Congress Opens Battle to Reshape Taxes, and the Goal Isn’t Perfection


WASHINGTON — Congress fired the official starting gun on its big plans to overhaul the tax code on Thursday, publicly debating, sometimes sharply, the shape of legislation that could affect every part of the American economy.

Republicans have been scrambling to find a way to pass an ambitious re-engineering of the tax system in the next six months amid a raft of looming fiscal fights and dysfunction in the White House. Several congressional leaders have expressed skepticism that it will happen this year. But the first public hearing of the House Ways and Means Committee on overhauling taxes gave Republicans a chance to begin the debate.

Democrats denounced the rehashing of “trickle down” tax policies of the past. Advocacy groups unfurled new campaigns to kill the central provision of the Republicans’ plan, a border adjustment tax on imports.

Facing such daunting obstacles, Republicans insisted that it was now or never for major tax revisions and that they must not let fantasies of a perfect “unicorn” tax code get in the way of getting something done.

“While there is no perfect way to tax, there are proven solutions to grow our economy and improve the lives of all Americans,” said Representative Kevin Brady of Texas, the Republican chairman of the Ways and Means Committee.

Representative Peter Roskam of Illinois, the Republican tax policy chairman on Ways and Means, signaled that lawmakers would need to show flexibility to make the tax system better for everyone.

“There’s an old phrase that says when the bulls fight, the grass loses,” he said. “Pursuing the perfect tax code is a complete illusion.”

Republicans and Democrats generally agreed on the need for a comprehensive tax overhaul that does not add to the deficit. But beyond that, the disagreements were many.

Democrats assailed the tax ideas promoted by congressional Republicans and the Trump administration as giveaways to big companies and the rich. They called for tax cuts aimed at the middle class. “I will not vote for tax reform that is targeted to people who are the engine, I want to take care of people who are in the back cars and in the caboose,” said Representative Bill Pascrell Jr., a New Jersey Democrat.

Democrats also accused Republicans of not being interested in working with them on a tax bill and argued that a task so mammoth should have feedback from a range of perspectives beyond business interests. “Where are the women?
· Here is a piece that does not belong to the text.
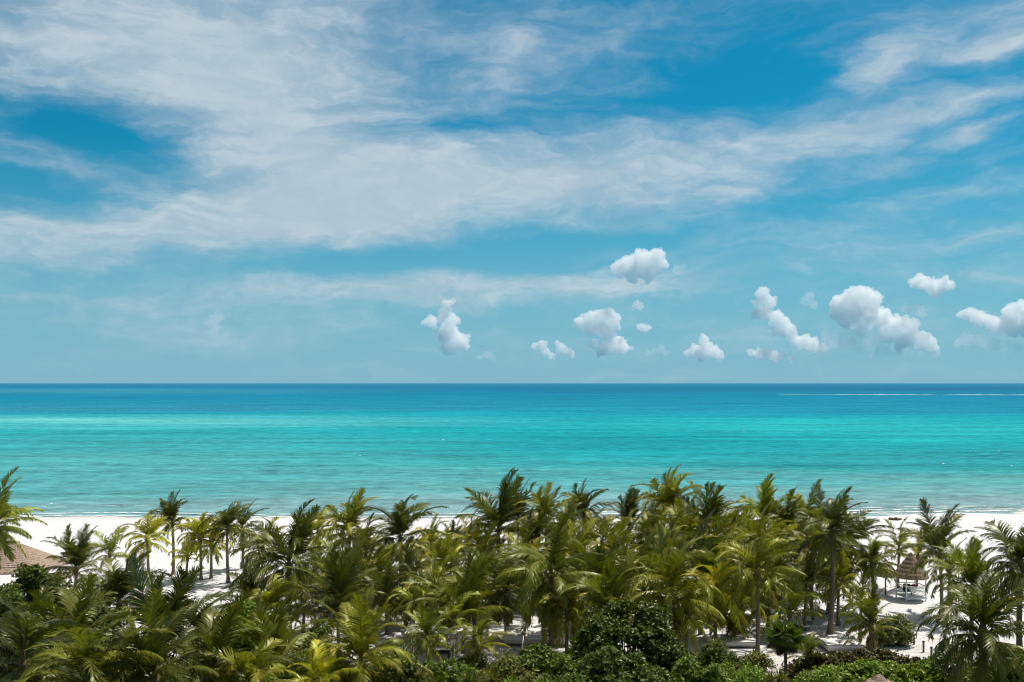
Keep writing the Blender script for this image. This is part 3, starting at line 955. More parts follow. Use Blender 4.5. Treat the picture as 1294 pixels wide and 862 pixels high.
PALMS = [
    # --- left edge and the clear sand on the left
    (-4, 654, 75, 3.6, 'full', 'F', 'bright palm cut by the left edge, rising above the brown thatched roof against the sea', dict(nuts=1)),
    (96, 714, 80, 3.0, 'up', 'D', 'dark bushy palm right beside the brown thatched roof', dict(wind=.10)),
    (139, 694, 95, 2.5, 'young', 'F', 'small light green palm on the sand between the dark bushy palm and the yellow crowns', {}),
    (186, 676, 98, 2.6, 'arch', 'Y', 'wide yellow crowned palm just left of the slim wind-tossed one', {}),
    (218, 656, 104, 2.5, 'dome', 'D', 'slim dark wind-tossed palm standing highest above the yellow palms on the left sand', dict(wind=-.12)),
    (237, 700, 102, 1.9, 'young', 'Y', 'small low yellow palm tucked under the pair of yellow palms', {}),
    (253, 676, 101, 2.4, 'dome', 'Y', 'left one of the pair of yellow palms with bare trunks on the open sand', {}),
    (267, 684, 102, 2.4, 'arch', 'Y', 'right one of the pair of yellow palms with bare trunks on the open sand', {}),
    (287, 664, 99, 2.6, 'dome', 'D', 'tall green palm with a long bare trunk on open sand right of the yellow pair', {}),
    (306, 664, 107, 2.5, 'arch', 'D', 'dark palm partly behind the tall green palm with the long bare trunk', {}),
    (332, 690, 100, 2.6, 'arch', 'O', 'olive palm squeezed between open sand and the big dark palm with spread crown', {}),
    (365, 704, 78, 4.2, 'full', 'D', 'big dark palm with a wide spreading crown at the right side of the open sand', dict(wind=.12)),
    (402, 668, 108, 2.7, 'arch', 'Y', 'yellowish palm behind the big dark palm and the brushed tall palm', {}),
    (442, 668, 97, 3.5, 'dome', 'O', 'tall palm with fronds brushed up into a rounded plume, left of the dark pointed crown', dict(wind=-.12)),
    (506, 672, 92, 4.2, 'full', 'D', 'tall dark palm with pointed upright fronds and wide side fronds, against the sea', dict(wind=.05)),
    (481, 706, 100, 2.3, 'young', 'Y', 'little yellow palm with thin stem under the tall dark pointed palm', {}),
    (545, 686, 99, 2.5, 'arch', 'Y', 'low yellow palm just right of the tall dark pointed palm', {}),
    (532, 700, 95, 2.4, 'young', 'Y', 'small yellow palm behind the trunk of the tall dark pointed palm', {}),
    (462, 694, 96, 2.8, 'arch', 'O', 'olive palm below the brushed tall palm', {}),
    (427, 764, 72, 4.6, 'vase', 'D', 'large dark palm with a steep upright shuttlecock crown left of the sunlit gap', {}),
    (513, 730, 82, 3.1, 'droop', 'D', 'dark drooping palm over thin dark trunks beside the sunlit gap', dict(dead=2)),
    (523, 758, 74, 2.4, 'young', 'F', 'light green arching palm left of the cream cabana', {}),
    (573, 776, 71, 2.4, 'young', 'F', 'slim light green palm with pale arching fronds in front of the cream cabana', {}),
    (586, 770, 74, 4.6, 'vase', 'M', 'tall upright fan of green fronds just behind the cream cabana', {}),
    (350, 824, 58, 4.0, 'vase', 'M', 'upright green palm low at the front, between bright shrub and yellow fronded palm', {}),
    (456, 826, 57, 4.0, 'full', 'O', 'palm with hanging golden lower fronds in front of the steep shuttlecock crown', {}),
    (402, 858, 50, 2.4, 'arch', 'Y', 'small golden yellow palm at the bottom edge, left of the spiky plants', {}),
    # --- the dense middle
    (630, 662, 95, 4.3, 'up', 'D', 'tallest dark palm with pointed fronds in the middle of the row', {}),
    (592, 682, 100, 3.0, 'arch', 'O', 'olive palm filling the gap left of the tallest dark pointed palm', {}),
    (575, 688, 104, 2.4, 'up', 'D', 'small dark palm against the white strip of beach, left of the middle', {}),
    (655, 650, 103, 3.0, 'dome', 'D', 'dark palm just behind the tallest pointed palm of the middle', {}),
    (697, 716, 75, 4.9, 'droop', 'M', 'large central palm with drooping skirt of fronds above the white daybeds', dict(dead=4, thick=1.15)),
    (690, 652, 100, 3.2, 'arch', 'O', 'olive palm above the large central palm with the drooping skirt', dict(wind=-.1)),
    (716, 672, 94, 3.2, 'full', 'M', 'rounded green palm between the large central palm and the wind-brushed dome', {}),
    (738, 648, 104, 3.1, 'dome', 'D', 'dark palm brushed into a smooth dome in front of the sea, right of centre', dict(wind=-.16)),
    (746, 692, 94, 3.2, 'droop', 'O', 'olive drooping palm beneath the dark smooth dome', {}),
    (796, 660, 100, 3.4, 'up', 'D', 'spiky dark palm with separate pointed fronds, left of the highest rounded crown', dict(wind=-.08)),
    (780, 706, 86, 3.5, 'full', 'O', 'olive palm beneath the spiky dark palm', {}),
    (770, 764, 72, 4.1, 'vase', 'M', 'upright green palm rising behind the big dark shrub', {}),
    (660, 712, 88, 3.6, 'full', 'O', 'olive palm crowding the left side of the large central palm', {}),
    (615, 726, 84, 3.6, 'full', 'D', 'dark palm between the upright fan behind the cabana and the large central palm', {}),
    (641, 742, 78, 2.6, 'droop', 'D', 'dark hanging palm above the left white daybed', dict(dead=3)),
    (736, 744, 80, 3.4, 'full', 'M', 'green palm with long side fronds right of the large central palm', {}),
    (848, 640, 100, 3.9, 'dome', 'O', 'palm with the highest rounded crown, wind-brushed, in front of the sea', dict(wind=-.14)),
    (824, 678, 92, 3.4, 'full', 'M', 'green palm under the left side of the highest rounded crown', {}),
    (866, 684, 88, 3.6, 'full', 'O', 'olive palm under the right side of the highest rounded crown', {}),
    (895, 662, 95, 3.7, 'up', 'D', 'dark spiky palm right of the highest rounded crown', {}),
    (850, 742, 70, 4.7, 'arch', 'O', 'large near palm with pale arching fronds over the big dark shrub', dict(dead=2, thick=1.1)),
    (886, 722, 79, 4.0, 'full', 'D', 'dark palm on twin dark trunks by the sunny sand', {}),
    (905, 738, 76, 4.0, 'droop', 'Y', 'palm with golden drooping fronds hanging over the loungers', {}),
    (925, 682, 96, 3.1, 'dome', 'O', 'olive palm right of the dark spiky palm, near the small beach gap', {}),
    (956, 716, 73, 3.6, 'arch', 'O', 'palm with a long bare brown trunk standing before the loungers', {}),
    (966, 652, 99, 3.5, 'up', 'F', 'light green palm with spread pointed fronds just right of the beach gap', dict(wind=-.1)),
    (958, 688, 92, 3.3, 'full', 'O', 'olive palm directly under the light green palm by the beach gap', {}),
    (996, 662, 99, 3.1, 'full', 'D', 'dark palm between the light green palm and the leafy pair to its right', {}),
    (1020, 652, 102, 3.1, 'arch', 'O', 'left palm of the leafy pair above the bare trunks', {}),
    (1036, 662, 97, 3.0, 'arch', 'M', 'right palm of the leafy pair above the bare trunks', {}),
    (1051, 668, 79, 3.0, 'full', 'D', 'tall dark palm with thick trunk behind the square white daybed', dict(thick=1.2)),
    (1027, 696, 84, 3.1, 'droop', 'O', 'olive palm on two thin trunks left of the tall dark one', {}),
    (1000, 704, 92, 3.0, 'full', 'D', 'low dark palm behind the small fresh green one near the loungers', {}),
    (1075, 682, 87, 3.1, 'droop', 'D', 'dark palm with slender trunk just right of the tall thick-trunked one', {}),
    (1102, 708, 84, 2.3, 'full', 'M', 'green palm half hiding the small thatched parasol', {}),
    (1136, 692, 97, 2.4, 'young', 'O', 'small palm peeking out above the lifeguard hut roof', {}),
    (1160, 700, 98, 2.0, 'young', 'Y', 'little yellow palm behind the right side of the hut roof', {}),
    # --- right
    (1188, 694, 86, 3.5, 'up', 'D', 'spiky dark palm alone on the beach, right of the lifeguard hut', {}),
    (1229, 734, 66, 3.4, 'up', 'M', 'upright green palm directly above the thick-trunked palm at bottom right', {}),
    (1200, 716, 82, 2.0, 'young', 'F', 'small fresh palm in front of the spiky dark palm right of the hut', {}),
    (1290, 704, 66, 3.7, 'full', 'D', 'dark palm cut by the right edge of the view', dict(thick=1.2)),
    (1242, 788, 50, 4.1, 'full', 'D', 'near dark palm with thick brown trunk at the bottom right', dict(thick=1.45, wind=-.08)),
    (1101, 782, 73, 2.5, 'up', 'M', 'short palm with shaggy brown trunk next to the square white daybed', dict(dead=6, thick=1.4)),
    (1088, 756, 77, 2.0, 'young', 'M', 'slim young palm on a pale trunk beside the shaggy short palm', dict(trunk='trunk_pale')),
    (998, 766, 77, 2.7, 'young', 'F', 'small fresh green palm above the round fan palm', {}),
    (1021, 828, 67, 1.8, 'young', 'M', 'knee-high young palm just left of the square white daybed', {}),
    # --- bottom left
    (206, 806, 50, 4.6, 'vase', 'G', 'great dark palm with tall feathery upright fronds at the left front', dict(thick=1.2)),
    (150, 752, 66, 3.7, 'dome', 'D', 'dense dark feathery palm behind the great left one', dict(wind=.12)),
    (92, 800, 55, 4.2, 'full', 'M', 'dark palm with a single tall bright arching frond, left front', {}),
    (28, 822, 47, 4.3, 'droop', 'G', 'near palm with combed hanging fronds at the lower left corner', dict(thick=1.2)),
    (112, 846, 44, 4.1, 'arch', 'M', 'nearest palm with big arching combed fronds, bottom left', dict(thick=1.2)),
    (196, 842, 45, 4.2, 'arch', 'D', 'near palm with wide curved glossy fronds, bottom, right of the combed one', dict(thick=1.2)),
    (268, 838, 48, 4.0, 'arch', 'D', 'dark palm with arching golden-edged fronds below the bright shrub', {}),
    (318, 858, 47, 3.2, 'arch', 'O', 'low olive palm at the bottom edge next to the upright green palm', {}),
    (50, 790, 58, 2.9, 'full', 'D', 'dark palm in front of the thatched roof among leafy shrubs', {}),
    # --- more crowns filling the row
    (470, 738, 84, 3.0, 'full', 'M', 'green palm between the steep shuttlecock crown and the dark drooping one', {}),
    (385, 752, 80, 3.0, 'arch', 'O', 'olive palm under the right side of the big dark spreading palm', {}),
    (318, 752, 80, 2.4, 'full', 'D', 'dark palm under the left side of the big dark spreading palm', {}),
    (560, 722, 88, 3.2, 'full', 'O', 'olive palm below the low yellow palms left of centre', {}),
    (606, 700, 93, 3.2, 'arch', 'Y', 'golden olive palm directly below the tallest dark pointed palm', {}),
    (672, 682, 95, 3.4, 'full', 'D', 'dark palm wedged between the tallest pointed palm and the large central one', {}),
    (720, 706, 89, 3.2, 'arch', 'O', 'olive arching palm right of the large central palm crown', {}),
    (760, 730, 82, 3.4, 'full', 'D', 'dark palm above the upright green one behind the big shrub', {}),
    (806, 728, 82, 3.4, 'arch', 'M', 'green palm left of the large near palm with pale arching fronds', {}),
    (812, 700, 90, 3.2, 'full', 'D', 'dark palm in the thick of the row below the spiky one', {}),
    (846, 704, 84, 3.4, 'full', 'M', 'green palm just above the large near palm with pale arching fronds', {}),
    (912, 706, 86, 3.3, 'full', 'O', 'olive palm above the golden drooping fronds', {}),
    (938, 736, 84, 2.8, 'arch', 'O', 'olive palm between golden drooping fronds and the long bare trunk', {}),
    (980, 716, 88, 2.9, 'full', 'D', 'dark palm between the long bare trunk and the low dark palm', {}),
    (978, 684, 95, 3.0, 'arch', 'Y', 'golden olive palm below the light green palm by the beach gap', {}),
    (1048, 706, 86, 2.8, 'droop', 'M', 'green drooping palm hugging the thick trunk of the tall dark palm', {}),
    (716, 768, 73, 2.6, 'arch', 'O', 'low olive palm between the white daybeds and the big dark shrub', {}),
    (820, 752, 74, 3.0, 'full', 'M', 'green palm squeezed behind the top of the big dark shrub', {}),
    (868, 770, 70, 2.6, 'arch', 'O', 'low olive arching palm right of the big dark shrub', {}),
    (930, 764, 77, 2.5, 'droop', 'D', 'low dark palm among the loungers left of the long bare trunk', {}),
    (972, 744, 80, 2.7, 'arch', 'M', 'green arching palm just right of the long bare brown trunk', {}),
    (1018, 738, 80, 2.6, 'arch', 'D', 'dark arching palm with low crown left of the tall thick-trunked one', {}),
    (548, 748, 79, 2.9, 'arch', 'O', 'olive palm arching behind the cabana roof', {}),
    (600, 752, 77, 2.9, 'full', 'M', 'green palm right behind the right corner of the cabana', {}),
    (445, 722, 86, 3.0, 'full', 'O', 'olive palm in the gap between brushed tall palm and shuttlecock crown', {}),
    (488, 752, 79, 2.7, 'arch', 'D', 'dark low palm beside the sunlit gap, left of the dark trunks', {}),
    (408, 720, 88, 2.9, 'arch', 'M', 'green arching palm right behind the big dark spreading palm', {}),
    (1060, 730, 82, 2.2, 'arch', 'O', 'small olive palm beside the slender trunk right of the thick one', {}),
    (540, 800, 66, 2.3, 'arch', 'F', 'fresh green low palm arching over the left front of the cabana', {}),
    (606, 806, 65, 2.3, 'arch', 'O', 'low olive palm with a brownish frond at the right front of the cabana', dict(dead=2)),
    (340, 768, 70, 3.0, 'arch', 'O', 'olive palm behind the upright green palm at the front', {}),
    (250, 792, 58, 3.2, 'arch', 'G', 'palm with grey-green drooping fronds under the bare trunks on the left sand', {}),
]
for cx, cy, Y, rad, st, ti, lab, kw in PALMS:
    palm(cx, cy, Y, rad, st, ti, lab, **kw)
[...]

Where are the minorities?” asked Representative John Lewis of Georgia, lamenting that the panel of witnesses invited to testify about the need for tax reform was composed of five white men.

While some members of Congress have expressed hopes for a grand bipartisan bargain on tax reform, Republicans in Congress and President Trump have so far signaled that they plan to go it alone. This means they will be walking a tightrope by using the Senate’s budget reconciliation process, which allows legislation to pass with a simple majority but dictates that any changes expire after a decade if they add to the deficit.

The elephant in the room on Thursday was the border adjustment tax, which lawmakers addressed mostly in general terms because it will get a hearing of its own next week. Mr. Brady said he remains fully committed to the concept of taxing imports while letting exports go tax free even though the Trump administration and many Republicans in the House and the Senate think the idea is unworkable.

While many tax experts and exporters believe that the border adjustment tax is a smart idea that would make American businesses more competitive globally, the resistance to it from lobbyists for retailers and importers is intensifying as the momentum behind tax legislation gathers pace.

Outside the building where the hearing was convened, protesters held signs opposing the tax. The billionaire Koch brothers stepped up their opposition to it on Thursday, announcing through their advocacy groups Freedom Partners and Americans for Prosperity a multimillion-dollar campaign to promote tax cuts — but not the border tax.

The Treasury secretary, Steven Mnuchin, showed little affection for the idea while testifying steps away before the Senate Banking Committee. “We think in the current form it doesn’t work. It has too much risk to the economy,” Mr. Mnuchin said.

Republicans in Congress are meeting regularly with the White House economic team in the hopes of bridging their differences and coming up with a unified tax plan this spring or in early summer.